Overcome load shedding with these top tech tips

Load Shedding South Africa
As load shedding is becoming a regular occurrence in South Africa, IT News Africa has put together a few tech tips to get you through some of the load shedding cycles. (Image Source: relaypowersystems.com).

According to Fin24, South Africa’s Eskom has stated that it will be moving from stage 1 to stage 2 load shedding at 14:00 on 4 February 2015, which is expected to continue until 22:00.

“This was due to a shortage of generation capacity as additional units have had to be taken out of service for unplanned maintenance due to technical faults,” it said in a statement.

“In the morning we mentioned that Majuba Power Station’s unit 3, Duvha’s unit 2 and Koeberg’s unit 1 are on unplanned maintenance. Now we have two more units that have had to be taken off service.

“At the Kriel Power Station, unit 3 experienced a boiler tube leak, and Camden’s unit 4 has a generator hydrogen leak.”

As load shedding is becoming a regular occurrence in South Africa, IT News Africa has put together a few tech tips to get you through the load shedding cycles.

Wi-Fi And Internet Connectivity
Most of Telkom’s services work when the power is out. These include your telephone services as well as your ADSL line; however, your Wi-Fi router will need power. If you have a generator, you can run an extension lead from your generator to your router in order to supply it with power. This will essentially allow you to power your router as well as connect to the internet.

To add to this, most USB Wi-Fi dongles can be used to connect to the internet through a laptop. These devices are handy, so it is always essential to have one near by – even if you don’t use it on a regular basis. If you are lacking a router as well as a USB dongle, you could also tether your internet connection to other devices in the office or at home. Tethering can be found on any compatible Android or iOS device in the settings menu.

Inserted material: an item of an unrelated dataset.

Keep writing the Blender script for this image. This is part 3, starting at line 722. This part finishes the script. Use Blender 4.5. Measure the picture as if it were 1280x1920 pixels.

Charge Mobile Devices, Tablets And Laptops
In today’s technology driven world you don’t entirely need a plug point to charge your devices anymore. Power Banks are extremely handy items if you have no power and can give your device up to 50 percent battery life. Just bare in mind that devices will need to be charged, so be sure to charge them before load shedding occurs.

If you don’t have a Power Bank on standby, a lot of the newer cars tend to feature USB slots in order to play music through a USB drive; however, these convenient slots can also be used to charge your devices. Whenever possible always charge your device while driving to, or from work. This will give you an additional charge so that you device can operate longer.

An Uninterrupted Power Supply (UPS) also provides piece of mind. These devices can keep laptops, smartphones and tablet devices charge for a good couple of hours.

Apps Can Do More For You
One of the most useful apps to be found on any app store is the flashlight app. If your device is compatible, you can use your mobile device’s LED flash as a Flash Light. This can come in handy if the lights go out suddenly, and you cannot find a flash light or candles. If the power outage is longer than expected, you can also download some of the latest games in order to keep yourself entertained.

The Tablet And Smartphone Have Evolved
Whether you are faced with a power outage your tablet or smartphone can be used as a multimedia player. Most devices allow you to watch movies, stream content, or listen to music. This will allow you to keep yourself, or the family, entertained as long as the battery on your device allows for it.

If you really want to go all out, you could invest in a portable projector, which runs on either lithium-ion power or alternatively batteries. In terms of tablet devices, Lenovo also has a tablet/projector on the market, which comes in the form of the Yoga Tablet 2 Pro.

Surge Protectors Are A Must
During load shedding, or even a traditional power failure, electronic devices could be subjected to power surges. Power surges can occur when power is restored to an area. While the intensity of a power surge may vary, they can be strong enough to cripple devices such as televisions, laptops, DSTV decoders, routers, mobile phones, tablet devices, entertainment systems and gaming consoles.

In order to protect your devices, we suggest obtaining plug adapters that already come with surge protectors fitted. These can retail from around R80 upwards; however, there is no guarantee that these devices will protect your devices from much stronger surges and lightning strikes.

If you do not have a surge protector, it may be best to unplug your valuable electronic items when an outage occurs.